As we celebrated 10 sisters and brothers in faith, we celebrated the unique and holy paths that brought all of them to the eternal loving embrace of God.



I looked around at the crowd of all who celebrated with me. We, too, hailed from many nations and were as diverse a throng as one could hope to find anywhere in the world. I heard so many languages spoken, and saw infants in their mothers' arms, elders with canes and walkers, children with matching hats, choirs singing songs both familiar and foreign, young couples holding hands, and members of religious communities whose habits ran a sartorial spectrum I have rarely encountered.



As we waited for Mass to begin, there were those who bowed their heads with silent devotion, those who prayed their rosaries in community, groups with banners of all kinds, and those who cheered with forgivably irreverent glee when the name of a soon-to-be saint from their own homeland was invoked.
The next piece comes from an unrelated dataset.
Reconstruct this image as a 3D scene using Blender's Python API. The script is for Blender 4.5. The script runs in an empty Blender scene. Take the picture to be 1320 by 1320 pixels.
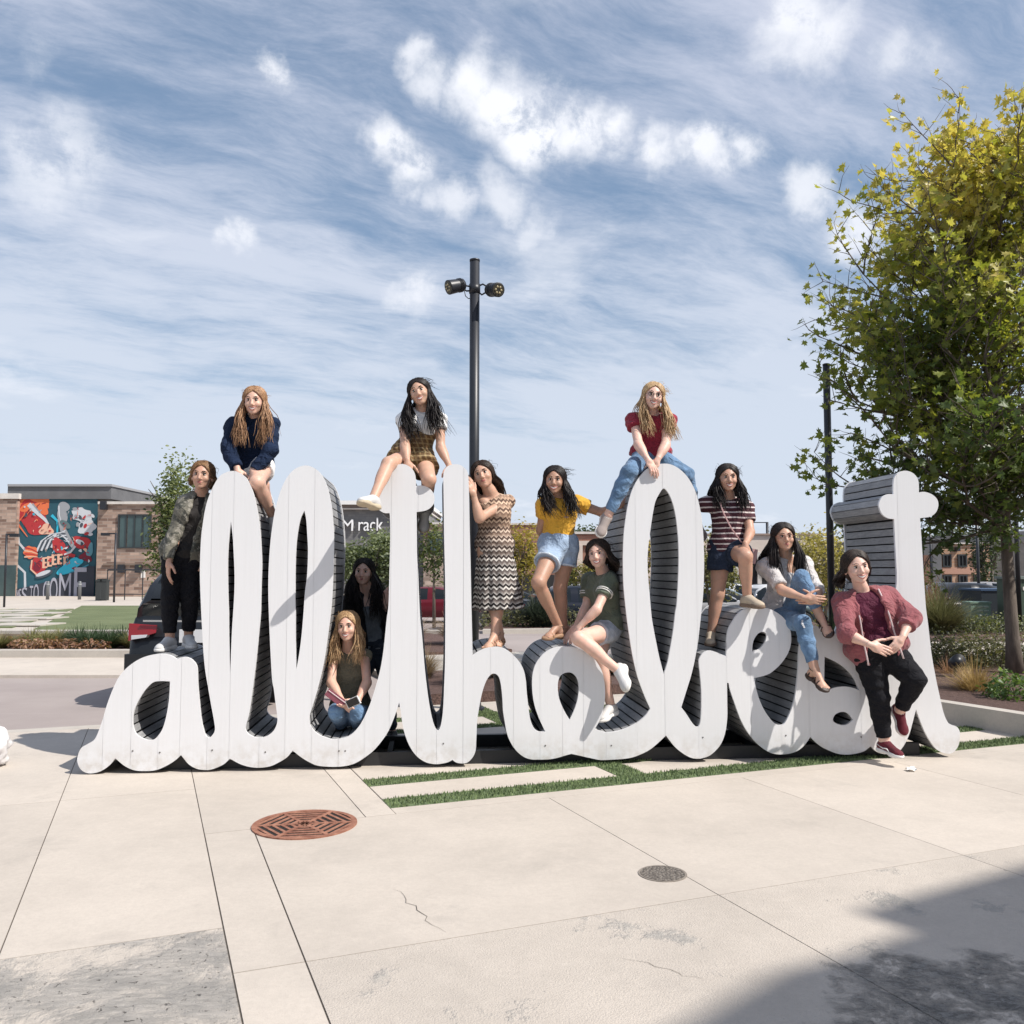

There were also, as always, those who fought over seats, cut the lines, yelled at those who cut the lines, and snapped at security guards.



Yet, there we all were, seated in the middle of St. Peter's Square within the stony embrace of Bernini's colonnade that encircled us all. Perhaps this was a foretaste of the eternal loving embrace of God, the hope that all of us shared. There were, by some accounts, 45,000 of us gathered there -- with 45,000 unique and irreplaceable paths of holiness. As Pope Francis said that day, God has "a plan of love for everyone."



As we honored 10 sisters and brothers in faith, we celebrated the way that there is also a unique and holy path to bring each of us to the eternal loving embrace of God.



Later, at night, I returned to Saint Peter's Square in the darkness alone. That has always been my favorite time to be there -- a chance to think quietly and ponder all that has happened there for almost two millennia. Pigeons circled the obelisk as they have done through the ages. Guards kept silent vigil and occasional tourists would pass through the silent square. However, it was mostly pigeons -- and me. Again, I found myself in the embrace of the Bernini columns in a square that seemed so quiet without the throngs of the daytime festivities. In the shadows of St. Peter's surrounded by the ancient colonnade, I felt very small in the best possible way.



As I remembered 10 sisters and brothers in faith, I celebrated the way that there is also a unique and holy path to bring me to the eternal loving embrace of God.



Discerning it is the task of a lifetime -- and the task of every day. Having the strength and the wisdom to do it is the prayer of a lifetime -- and the prayer of every day in ordinary time.